El viejo también mira a un par de mujeres tomadas de la mano y con porte masculino. Una de ellas de mirada muy noble se angustia cuando pasa por su lado una vanidosa mujer que le pide que quite su bolsa para poder pasar. La chica cree estar bien arreglada, luce un cuerpo escultural, de modelo; se sabe bella y educada, pero su blusa negra saturada de luces, el maquillaje y las pestañas notoriamente postizas la delatan. Una más que aspira a ser lo que otras.
En un metro cuadrado van varios tipos. Uno de ellos con traje y corbata denota seriedad y formalidad. Se ve que ha estudiado mucho para trabajar; sólo eso. Otros tantos más están estudiando; llevan mochila, cuadernos y sus infaltables audífonos. Uno de ellos recibe una llamada y parece que se quiere tragar el celular a besos. El diálogo es muy entretenido.

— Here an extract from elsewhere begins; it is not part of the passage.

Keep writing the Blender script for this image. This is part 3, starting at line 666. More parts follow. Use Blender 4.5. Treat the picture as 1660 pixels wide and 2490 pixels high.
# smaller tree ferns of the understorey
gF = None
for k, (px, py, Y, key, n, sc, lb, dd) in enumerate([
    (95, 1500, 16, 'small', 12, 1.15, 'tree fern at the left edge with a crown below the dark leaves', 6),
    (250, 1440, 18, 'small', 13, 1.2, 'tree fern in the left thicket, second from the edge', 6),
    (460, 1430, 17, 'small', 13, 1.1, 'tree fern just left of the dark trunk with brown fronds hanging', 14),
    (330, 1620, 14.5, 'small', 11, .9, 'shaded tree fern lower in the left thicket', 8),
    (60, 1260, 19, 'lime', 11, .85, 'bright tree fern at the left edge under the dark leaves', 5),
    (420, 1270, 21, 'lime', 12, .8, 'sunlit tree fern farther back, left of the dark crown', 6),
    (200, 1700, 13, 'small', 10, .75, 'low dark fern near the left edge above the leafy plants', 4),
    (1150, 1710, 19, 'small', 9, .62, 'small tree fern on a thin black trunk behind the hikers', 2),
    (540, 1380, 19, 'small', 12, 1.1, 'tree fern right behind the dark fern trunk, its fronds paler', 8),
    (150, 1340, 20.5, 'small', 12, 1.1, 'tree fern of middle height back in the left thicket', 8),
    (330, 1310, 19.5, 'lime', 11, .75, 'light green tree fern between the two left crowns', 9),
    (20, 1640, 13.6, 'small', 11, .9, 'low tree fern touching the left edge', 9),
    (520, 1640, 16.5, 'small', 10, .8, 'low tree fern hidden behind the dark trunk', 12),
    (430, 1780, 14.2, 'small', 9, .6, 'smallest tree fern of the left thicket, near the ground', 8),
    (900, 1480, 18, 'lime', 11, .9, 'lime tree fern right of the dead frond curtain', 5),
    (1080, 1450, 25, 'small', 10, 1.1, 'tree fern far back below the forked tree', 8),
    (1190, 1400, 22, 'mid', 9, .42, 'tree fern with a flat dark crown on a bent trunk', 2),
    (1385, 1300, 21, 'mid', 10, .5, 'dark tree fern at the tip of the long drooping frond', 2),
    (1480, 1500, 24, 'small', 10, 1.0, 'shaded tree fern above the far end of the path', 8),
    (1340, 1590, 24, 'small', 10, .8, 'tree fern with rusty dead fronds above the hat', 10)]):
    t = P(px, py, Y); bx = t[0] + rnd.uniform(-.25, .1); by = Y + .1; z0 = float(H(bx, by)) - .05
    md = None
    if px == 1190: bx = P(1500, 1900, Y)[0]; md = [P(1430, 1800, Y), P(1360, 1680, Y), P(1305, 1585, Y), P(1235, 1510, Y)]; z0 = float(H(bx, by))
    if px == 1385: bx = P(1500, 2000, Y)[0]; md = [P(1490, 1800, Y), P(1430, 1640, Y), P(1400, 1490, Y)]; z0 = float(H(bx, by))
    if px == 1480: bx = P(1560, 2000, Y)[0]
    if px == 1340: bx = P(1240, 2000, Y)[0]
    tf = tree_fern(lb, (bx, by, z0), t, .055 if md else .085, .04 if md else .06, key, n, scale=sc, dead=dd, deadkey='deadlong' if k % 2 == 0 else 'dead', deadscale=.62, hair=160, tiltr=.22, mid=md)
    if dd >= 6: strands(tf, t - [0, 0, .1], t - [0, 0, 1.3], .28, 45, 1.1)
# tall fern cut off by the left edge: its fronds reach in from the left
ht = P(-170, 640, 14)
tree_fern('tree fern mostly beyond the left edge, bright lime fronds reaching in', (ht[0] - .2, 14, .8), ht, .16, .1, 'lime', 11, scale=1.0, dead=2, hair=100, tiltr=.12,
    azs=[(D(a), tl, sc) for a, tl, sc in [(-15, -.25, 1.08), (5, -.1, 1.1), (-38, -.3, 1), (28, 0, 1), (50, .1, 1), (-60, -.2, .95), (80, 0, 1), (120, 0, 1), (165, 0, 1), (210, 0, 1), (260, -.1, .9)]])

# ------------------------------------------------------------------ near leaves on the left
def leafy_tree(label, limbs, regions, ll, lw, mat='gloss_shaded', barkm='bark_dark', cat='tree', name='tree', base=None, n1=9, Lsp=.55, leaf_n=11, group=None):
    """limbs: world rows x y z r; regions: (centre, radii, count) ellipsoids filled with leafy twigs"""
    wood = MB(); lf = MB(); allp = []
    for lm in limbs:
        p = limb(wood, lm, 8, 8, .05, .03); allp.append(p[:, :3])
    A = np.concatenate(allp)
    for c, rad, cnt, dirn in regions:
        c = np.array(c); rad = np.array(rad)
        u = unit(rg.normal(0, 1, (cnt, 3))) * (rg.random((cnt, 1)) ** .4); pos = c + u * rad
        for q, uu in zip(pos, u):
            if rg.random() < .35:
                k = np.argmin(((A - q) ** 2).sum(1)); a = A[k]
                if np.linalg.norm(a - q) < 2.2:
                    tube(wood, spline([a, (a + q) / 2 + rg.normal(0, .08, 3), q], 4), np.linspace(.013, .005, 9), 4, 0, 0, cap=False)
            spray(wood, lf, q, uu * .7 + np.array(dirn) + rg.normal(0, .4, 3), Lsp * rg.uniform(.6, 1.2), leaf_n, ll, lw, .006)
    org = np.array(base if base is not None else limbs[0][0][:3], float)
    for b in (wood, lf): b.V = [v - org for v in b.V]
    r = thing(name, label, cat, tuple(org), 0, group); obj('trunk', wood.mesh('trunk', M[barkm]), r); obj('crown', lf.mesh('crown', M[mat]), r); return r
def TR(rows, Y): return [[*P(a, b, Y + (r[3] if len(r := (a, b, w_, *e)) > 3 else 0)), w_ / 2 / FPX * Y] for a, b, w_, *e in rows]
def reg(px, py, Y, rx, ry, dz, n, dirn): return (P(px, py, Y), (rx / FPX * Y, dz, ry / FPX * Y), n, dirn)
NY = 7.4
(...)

Podríamos seguir con las señoras del mandado, los vagos y malvivientes, los nerds, las chicas sexis y coquetas, el montón de enfermos, los graciosos, yo… pero aún faltan aquellos que no usan el Tren Ligero porque su estilo de vida es más refinado y por lo tanto concurren en otro tipo de lugares. En un restaurante reconocido, por ejemplo, había dos señoras que hablaban de sus próximos viajes al extranjero, concretamente a Estados Unidos. Y no es que pongamos en duda la internacionalización de las damas, pero parecía que entre Europa y nuestro vecino país, es más bonito México.
Desde hace décadas la globalización nos inspira a conocer cosas nuevas. En esta tentación de libertad absoluta estamos aferrándonos a mantener cosas del pasado, pero por otra, a despreciarlas. Esta multiculturalidad nos enriquece y empobrece, todo depende del ángulo que lo veamos y de la forma en cómo la aprovechamos.